これは「構造の取り出し方がわからない」というご質問として回答します。
一度、構造を取り出すことができるようになったら、あらゆる作品を構造から眺めることができるようになると思います。
あらゆる物語はひとつの文章にまとめることができます。
ここでは映画「パイレーツ・オブ・カリビアン」を取り上げましょう。
一作目を取り上げるのは一作目です。二作目は完結していないし、三作目はずーっと見に行こうと思っているにもかかわらず、いまだにわたしがまだ見に行けていないからです。
「パイレーツ・オブ・カリビアン」はどういう物語か。
これを一語でまとめてみましょう。ジョニー・デップに惑わされないよう。あと、サルにも。
・ビル・ターナーがジャック・スパロウの助けを得てエリザベスと結ばれる物語である。
これは何かを思いだしませんか?
・桃太郎はイヌ・サル・キジの助けを得てお姫様と結ばれる物語である。
そうです、桃太郎と同じ構造を持つ作品なのです。キャプテン・スパロウはイヌ・サル・キジだったんですね。
つまり、「構造を取り出す」というのは、こういうことをやることです。
「パイレーツ・オブ・カリビアン」は、もうひとつ別のまとめかたがあります。
・鍛冶屋の徒弟ビル・ターナーが自分の父親を見つけ、父の跡を継ぐ物語である。
これも何かを思いだしませんか?
・一寸法師が自分の父親(堀川の中納言)を見つけ、父の跡を継ぐ物語である(堀川の少将→中納言へ)。
このように、あらゆるストーリーは
・主人公が何かをする物語
・主人公が何かになる物語
の二種類に要約することができます。
これが構造の一番基本的な型です。
そうしてあらゆる物語の構造は、すでに昔話に出てきている。
そういう角度から物語のモデル(範型)を、昔話に求めるのです。
もひとつおまけね、『ハムレット』を、
・主人公が父親の敵討ちをする物語
とまとめたとする。これは『かちかち山』と一緒。
あるいは別の角度から
・主人公が父親の死因を探す物語
とまとめたとします。
これは『オイディプス王』と同じ構造を持っている。
『オイディプス王』は「あらゆる物語の範型」とも言われています。授業で扱った作品にはあげてありませんでしたが、きっとやってると思います。

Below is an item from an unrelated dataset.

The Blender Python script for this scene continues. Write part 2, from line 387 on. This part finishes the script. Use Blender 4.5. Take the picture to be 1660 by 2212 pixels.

「テーバイの名君オイディプスは、自分の真の父を知る。父を殺したのは自分であり、現在の妻は自分の母であった」
というやつです。ここには「自分探し」もあれば「父殺し」もある、「近親相姦」もある、「隠された過去が現在に浮かびあがる」もあれば「運命」もある。いろんな「物語」が電話帳のようにつまっているわけです。もちろん「パイレーツ・オブ・カリビアン」が同じ構造を持っている部分もあります(だからジャック・スパロウの父親は出てきちゃいけないはずなんですが、どう処理がしてあるんだろう。気になる)。
まずは質問者さんが選ぶ小説を上記の二点で要約してみてください。
そうしてその構造はほかのどれと同じか。
そうすることで、物語の基本構造を取り出すことはできるようになると思います。
お礼
とってもわかりやすいです!! これらを参考にして、自分なりに考えてみます。 ありがとうございました。